Globale Ressourcenflüsse im Wandel: Ende oder Revival der Rententheorie?

Tagung der DVPW Sektion "Entwicklungstheorie und Entwicklungspolitik"

Overview

Globale Ressourcenflüsse sind wieder in aller Munde. Wurden sie noch im Zuge der Diskussion um den Ressourcenfluch als Entwicklungsblockaden und Konfliktgeneratoren abgetan, gewinnen sie mit Diskussionen beispielsweise zum Neoextraktvismus erneut, nunmehr scheinbar an positiver Bedeutung. Betonen also die Einen eher die Grenzen der Entwicklungsmöglichkeiten dieser Ressourcen, sehen die Anderen auch neue Entwicklungschancen. In den Zeiten hoher Ölpreise standen in diesen Diskussionen traditionelle Ströme aus mineralischen Exportgütern oder agrarischen Exportprodukten im Vordergrund.

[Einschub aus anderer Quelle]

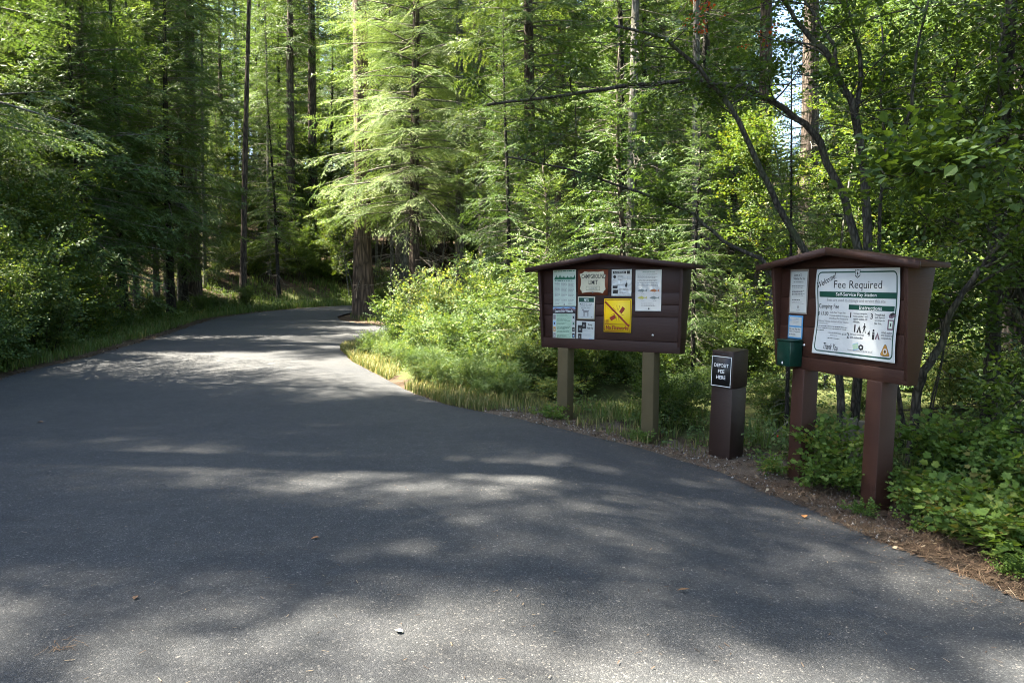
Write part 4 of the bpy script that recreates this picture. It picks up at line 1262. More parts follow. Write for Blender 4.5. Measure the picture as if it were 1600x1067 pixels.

Nach dem Sinken der Ölpreise hat sich das aber auch nicht wieder geändert. Jedoch verschiebt sich diese Aufteilung zunehmend: Quantitativ sind heute schon remittances größer als Auslandsdirektinvestitionen und übersteigen ein Vielfaches die offizielle Entwicklungshilfe. Aber auch Einnahmen aus Spekulationsgeschäften, seien es Landkäufe (land-grabbing), Finanzgeschäfte (financialisation) oder Geldwäsche wachsen an. Hinzu kommt mittlerweile auch ein großer Anteil neuer Entwicklungshilfegeber im Rahmen von Süd-SüdKooperationen. Diese neuen Ressourcenflüsse verbinden Orte in Entwicklungs- und Industrieländern zu transnationalen Netzwerken, die auch abseits herkömmlich gewachsener Ressourcenrouten entstehen. Inzwischen prägen sie ganze Entwicklungsmodelle einzelner Gesellschaften im Globalen Süden, die sich mit der zunehmenden Spezialisierung auf diese Flüsse und mit der Unterstützung Internationaler Entwicklungsagenturen wie beispielsweise der Weltbank enorme Entwicklungserfolge versprechen. Letztere sprechen sogar von einem neuen Entwicklungs-„Mantra“. Bei genauerem Hinsehen sind es jedoch nicht nur Quantitäten, die diese Ressourcenflüsse zu einem neuartigen Phänomen stilisieren, sondern auch ihre noch unzureichende Einbettung in Entwicklungstheorien. Die Sektionstagung widmet sich aus diesem Grund der Frage, wie diese neuen Ressourcenflüsse aus entwicklungstheoretischer Perspektive zu bewerten sind. Lassen sie sich in „ältere“ Großtheorien einordnen? Fordern sie neue Beiträge zur Entwicklungstheorie heraus? Diskutiert werden soll die Bedeutung dieser neuen Ressourcenflüsse für Entwicklung aus unterschiedlichen theoretischen, methodischen und epistemologischen Positionen. Im Detail wird eine Diskussion zu folgenden Fragen angeregt:

• Wie unterscheiden sich diese neuen Ressourcenflüsse von traditionellen mineralischen und agrarischen Exporteinnahmen?

• Welche Effekte haben diese neuen Ressourcenflüsse in Entwicklungsländern?

• Wie wirken diese Ressourcenflüsse auf lokaler Ebene?

• Wie lassen sie sich kontrollieren?

• Wie verändert sich Staatlichkeit in Entwicklungsländern unter dem Anpassungsdruck dieser Ressourcenflüsse?

• Wie reagieren Internationale Entwicklungsorganisationen auf sie?

• Wie werden diese Ressourcenflüsse diskursiv eingerahmt, und welche potentielle Möglichkeiten werden ihnen zugesprochen?